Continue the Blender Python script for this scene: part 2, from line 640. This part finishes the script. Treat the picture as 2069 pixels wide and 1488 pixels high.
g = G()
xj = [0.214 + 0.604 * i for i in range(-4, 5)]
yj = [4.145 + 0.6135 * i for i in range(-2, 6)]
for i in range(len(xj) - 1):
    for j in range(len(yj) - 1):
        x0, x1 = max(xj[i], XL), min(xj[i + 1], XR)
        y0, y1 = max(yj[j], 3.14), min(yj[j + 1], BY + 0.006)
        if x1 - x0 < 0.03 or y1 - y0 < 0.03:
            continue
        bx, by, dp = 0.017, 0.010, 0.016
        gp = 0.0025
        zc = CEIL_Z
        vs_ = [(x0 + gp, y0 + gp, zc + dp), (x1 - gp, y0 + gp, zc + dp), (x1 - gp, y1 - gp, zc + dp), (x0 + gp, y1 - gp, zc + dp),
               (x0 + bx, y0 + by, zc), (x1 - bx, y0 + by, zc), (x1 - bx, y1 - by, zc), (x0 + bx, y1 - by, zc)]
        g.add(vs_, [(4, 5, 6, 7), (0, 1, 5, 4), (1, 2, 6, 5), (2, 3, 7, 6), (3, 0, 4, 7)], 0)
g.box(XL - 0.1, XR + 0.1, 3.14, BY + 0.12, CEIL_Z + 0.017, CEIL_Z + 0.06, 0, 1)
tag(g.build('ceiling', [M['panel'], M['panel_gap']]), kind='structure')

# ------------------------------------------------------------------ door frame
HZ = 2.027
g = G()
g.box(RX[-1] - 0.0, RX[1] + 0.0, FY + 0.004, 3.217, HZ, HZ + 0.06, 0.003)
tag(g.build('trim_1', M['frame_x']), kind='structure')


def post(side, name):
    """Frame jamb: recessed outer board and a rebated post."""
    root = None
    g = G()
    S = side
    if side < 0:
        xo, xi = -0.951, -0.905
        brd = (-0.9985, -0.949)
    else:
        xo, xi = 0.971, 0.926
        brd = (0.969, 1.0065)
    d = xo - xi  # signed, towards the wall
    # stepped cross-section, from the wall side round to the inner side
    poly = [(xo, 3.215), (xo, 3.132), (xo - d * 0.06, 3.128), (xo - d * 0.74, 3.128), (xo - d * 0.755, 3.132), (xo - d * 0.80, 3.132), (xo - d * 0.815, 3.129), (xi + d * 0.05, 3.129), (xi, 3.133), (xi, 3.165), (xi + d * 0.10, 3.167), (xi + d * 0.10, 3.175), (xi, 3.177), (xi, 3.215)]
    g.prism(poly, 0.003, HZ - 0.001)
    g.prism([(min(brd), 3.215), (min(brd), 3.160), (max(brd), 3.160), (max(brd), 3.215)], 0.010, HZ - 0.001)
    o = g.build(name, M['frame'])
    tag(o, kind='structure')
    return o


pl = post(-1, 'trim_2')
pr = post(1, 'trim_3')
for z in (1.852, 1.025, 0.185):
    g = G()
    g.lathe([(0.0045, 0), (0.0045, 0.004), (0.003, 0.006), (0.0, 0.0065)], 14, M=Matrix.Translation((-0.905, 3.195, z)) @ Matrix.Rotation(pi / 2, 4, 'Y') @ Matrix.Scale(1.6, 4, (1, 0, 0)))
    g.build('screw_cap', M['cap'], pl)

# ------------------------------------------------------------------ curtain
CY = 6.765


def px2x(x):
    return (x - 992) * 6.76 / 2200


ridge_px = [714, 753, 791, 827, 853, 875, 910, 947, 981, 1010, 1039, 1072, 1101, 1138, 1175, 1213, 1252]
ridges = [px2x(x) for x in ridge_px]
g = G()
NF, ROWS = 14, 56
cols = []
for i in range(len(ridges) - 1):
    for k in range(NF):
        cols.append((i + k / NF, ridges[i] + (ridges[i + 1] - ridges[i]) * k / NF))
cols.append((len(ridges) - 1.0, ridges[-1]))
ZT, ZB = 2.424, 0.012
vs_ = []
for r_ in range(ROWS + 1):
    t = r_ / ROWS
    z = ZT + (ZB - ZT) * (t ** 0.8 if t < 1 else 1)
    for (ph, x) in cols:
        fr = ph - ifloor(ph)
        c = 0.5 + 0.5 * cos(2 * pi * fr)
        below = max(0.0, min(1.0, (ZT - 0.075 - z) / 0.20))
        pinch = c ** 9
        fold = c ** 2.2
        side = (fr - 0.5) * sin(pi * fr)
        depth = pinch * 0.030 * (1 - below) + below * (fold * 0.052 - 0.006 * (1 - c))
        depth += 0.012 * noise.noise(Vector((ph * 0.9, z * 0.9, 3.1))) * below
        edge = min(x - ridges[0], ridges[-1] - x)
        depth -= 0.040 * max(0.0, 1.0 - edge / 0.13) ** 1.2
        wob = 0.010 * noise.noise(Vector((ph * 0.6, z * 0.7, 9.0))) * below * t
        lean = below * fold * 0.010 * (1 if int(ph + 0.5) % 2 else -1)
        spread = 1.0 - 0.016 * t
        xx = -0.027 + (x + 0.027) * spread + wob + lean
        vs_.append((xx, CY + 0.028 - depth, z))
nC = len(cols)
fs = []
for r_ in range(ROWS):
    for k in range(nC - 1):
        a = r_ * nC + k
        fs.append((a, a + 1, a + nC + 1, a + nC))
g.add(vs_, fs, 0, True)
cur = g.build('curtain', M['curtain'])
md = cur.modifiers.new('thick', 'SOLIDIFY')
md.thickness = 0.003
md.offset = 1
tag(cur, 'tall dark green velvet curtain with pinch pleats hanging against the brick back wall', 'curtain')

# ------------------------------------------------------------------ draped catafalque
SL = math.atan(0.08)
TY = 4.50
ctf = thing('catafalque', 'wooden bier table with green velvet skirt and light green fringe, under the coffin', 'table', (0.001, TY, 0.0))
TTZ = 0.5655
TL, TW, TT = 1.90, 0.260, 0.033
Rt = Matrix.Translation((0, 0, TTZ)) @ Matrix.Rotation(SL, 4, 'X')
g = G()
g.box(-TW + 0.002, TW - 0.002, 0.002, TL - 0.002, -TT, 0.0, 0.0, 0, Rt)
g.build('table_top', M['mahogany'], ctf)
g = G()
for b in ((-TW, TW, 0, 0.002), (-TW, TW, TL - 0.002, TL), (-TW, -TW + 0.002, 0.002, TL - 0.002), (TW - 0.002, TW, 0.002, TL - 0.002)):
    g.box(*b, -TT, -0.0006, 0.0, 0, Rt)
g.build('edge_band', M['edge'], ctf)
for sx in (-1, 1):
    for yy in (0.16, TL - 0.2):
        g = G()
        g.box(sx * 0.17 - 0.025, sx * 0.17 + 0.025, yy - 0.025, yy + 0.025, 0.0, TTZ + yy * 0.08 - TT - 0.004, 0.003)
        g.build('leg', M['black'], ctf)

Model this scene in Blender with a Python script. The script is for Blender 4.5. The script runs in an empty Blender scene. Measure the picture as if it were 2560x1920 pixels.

- [Problem] Set every line of the listing down word for word.

- [Written answer]
Continue the Blender Python script for this scene: part 2, from line 640. This part finishes the script. Treat the picture as 2069 pixels wide and 1488 pixels high.
g = G()
xj = [0.214 + 0.604 * i for i in range(-4, 5)]
yj = [4.145 + 0.6135 * i for i in range(-2, 6)]
for i in range(len(xj) - 1):
    for j in range(len(yj) - 1):
        x0, x1 = max(xj[i], XL), min(xj[i + 1], XR)
        y0, y1 = max(yj[j], 3.14), min(yj[j + 1], BY + 0.006)
        if x1 - x0 < 0.03 or y1 - y0 < 0.03:
            continue
        bx, by, dp = 0.017, 0.010, 0.016
        gp = 0.0025
        zc = CEIL_Z
        vs_ = [(x0 + gp, y0 + gp, zc + dp), (x1 - gp, y0 + gp, zc + dp), (x1 - gp, y1 - gp, zc + dp), (x0 + gp, y1 - gp, zc + dp),
               (x0 + bx, y0 + by, zc), (x1 - bx, y0 + by, zc), (x1 - bx, y1 - by, zc), (x0 + bx, y1 - by, zc)]
        g.add(vs_, [(4, 5, 6, 7), (0, 1, 5, 4), (1, 2, 6, 5), (2, 3, 7, 6), (3, 0, 4, 7)], 0)
g.box(XL - 0.1, XR + 0.1, 3.14, BY + 0.12, CEIL_Z + 0.017, CEIL_Z + 0.06, 0, 1)
tag(g.build('ceiling', [M['panel'], M['panel_gap']]), kind='structure')

# ------------------------------------------------------------------ door frame
HZ = 2.027
g = G()
g.box(RX[-1] - 0.0, RX[1] + 0.0, FY + 0.004, 3.217, HZ, HZ + 0.06, 0.003)
tag(g.build('trim_1', M['frame_x']), kind='structure')


def post(side, name):
    """Frame jamb: recessed outer board and a rebated post."""
    root = None
    g = G()
    S = side
    if side < 0:
        xo, xi = -0.951, -0.905
        brd = (-0.9985, -0.949)
    else:
        xo, xi = 0.971, 0.926
        brd = (0.969, 1.0065)
    d = xo - xi  # signed, towards the wall
    # stepped cross-section, from the wall side round to the inner side
    poly = [(xo, 3.215), (xo, 3.132), (xo - d * 0.06, 3.128), (xo - d * 0.74, 3.128), (xo - d * 0.755, 3.132), (xo - d * 0.80, 3.132), (xo - d * 0.815, 3.129), (xi + d * 0.05, 3.129), (xi, 3.133), (xi, 3.165), (xi + d * 0.10, 3.167), (xi + d * 0.10, 3.175), (xi, 3.177), (xi, 3.215)]
    g.prism(poly, 0.003, HZ - 0.001)
    g.prism([(min(brd), 3.215), (min(brd), 3.160), (max(brd), 3.160), (max(brd), 3.215)], 0.010, HZ - 0.001)
    o = g.build(name, M['frame'])
    tag(o, kind='structure')
    return o


pl = post(-1, 'trim_2')
pr = post(1, 'trim_3')
for z in (1.852, 1.025, 0.185):
    g = G()
    g.lathe([(0.0045, 0), (0.0045, 0.004), (0.003, 0.006), (0.0, 0.0065)], 14, M=Matrix.Translation((-0.905, 3.195, z)) @ Matrix.Rotation(pi / 2, 4, 'Y') @ Matrix.Scale(1.6, 4, (1, 0, 0)))
    g.build('screw_cap', M['cap'], pl)

# ------------------------------------------------------------------ curtain
CY = 6.765


def px2x(x):
    return (x - 992) * 6.76 / 2200


ridge_px = [714, 753, 791, 827, 853, 875, 910, 947, 981, 1010, 1039, 1072, 1101, 1138, 1175, 1213, 1252]
ridges = [px2x(x) for x in ridge_px]
g = G()
NF, ROWS = 14, 56
cols = []
for i in range(len(ridges) - 1):
    for k in range(NF):
        cols.append((i + k / NF, ridges[i] + (ridges[i + 1] - ridges[i]) * k / NF))
cols.append((len(ridges) - 1.0, ridges[-1]))
ZT, ZB = 2.424, 0.012
vs_ = []
for r_ in range(ROWS + 1):
    t = r_ / ROWS
    z = ZT + (ZB - ZT) * (t ** 0.8 if t < 1 else 1)
    for (ph, x) in cols:
        fr = ph - ifloor(ph)
        c = 0.5 + 0.5 * cos(2 * pi * fr)
        below = max(0.0, min(1.0, (ZT - 0.075 - z) / 0.20))
        pinch = c ** 9
        fold = c ** 2.2
        side = (fr - 0.5) * sin(pi * fr)
        depth = pinch * 0.030 * (1 - below) + below * (fold * 0.052 - 0.006 * (1 - c))
        depth += 0.012 * noise.noise(Vector((ph * 0.9, z * 0.9, 3.1))) * below
        edge = min(x - ridges[0], ridges[-1] - x)
        depth -= 0.040 * max(0.0, 1.0 - edge / 0.13) ** 1.2
        wob = 0.010 * noise.noise(Vector((ph * 0.6, z * 0.7, 9.0))) * below * t
        lean = below * fold * 0.010 * (1 if int(ph + 0.5) % 2 else -1)
        spread = 1.0 - 0.016 * t
        xx = -0.027 + (x + 0.027) * spread + wob + lean
        vs_.append((xx, CY + 0.028 - depth, z))
nC = len(cols)
fs = []
for r_ in range(ROWS):
    for k in range(nC - 1):
        a = r_ * nC + k
        fs.append((a, a + 1, a + nC + 1, a + nC))
g.add(vs_, fs, 0, True)
cur = g.build('curtain', M['curtain'])
md = cur.modifiers.new('thick', 'SOLIDIFY')
md.thickness = 0.003
md.offset = 1
tag(cur, 'tall dark green velvet curtain with pinch pleats hanging against the brick back wall', 'curtain')

# ------------------------------------------------------------------ draped catafalque
SL = math.atan(0.08)
TY = 4.50
ctf = thing('catafalque', 'wooden bier table with green velvet skirt and light green fringe, under the coffin', 'table', (0.001, TY, 0.0))
TTZ = 0.5655
TL, TW, TT = 1.90, 0.260, 0.033
Rt = Matrix.Translation((0, 0, TTZ)) @ Matrix.Rotation(SL, 4, 'X')
g = G()
g.box(-TW + 0.002, TW - 0.002, 0.002, TL - 0.002, -TT, 0.0, 0.0, 0, Rt)
g.build('table_top', M['mahogany'], ctf)
g = G()
for b in ((-TW, TW, 0, 0.002), (-TW, TW, TL - 0.002, TL), (-TW, -TW + 0.002, 0.002, TL - 0.002), (TW - 0.002, TW, 0.002, TL - 0.002)):
    g.box(*b, -TT, -0.0006, 0.0, 0, Rt)
g.build('edge_band', M['edge'], ctf)
for sx in (-1, 1):
    for yy in (0.16, TL - 0.2):
        g = G()
        g.box(sx * 0.17 - 0.025, sx * 0.17 + 0.025, yy - 0.025, yy + 0.025, 0.0, TTZ + yy * 0.08 - TT - 0.004, 0.003)
        g.build('leg', M['black'], ctf)

Model this scene in Blender with a Python script. The script is for Blender 4.5. The script runs in an empty Blender scene. Measure the picture as if it were 2560x1920 pixels.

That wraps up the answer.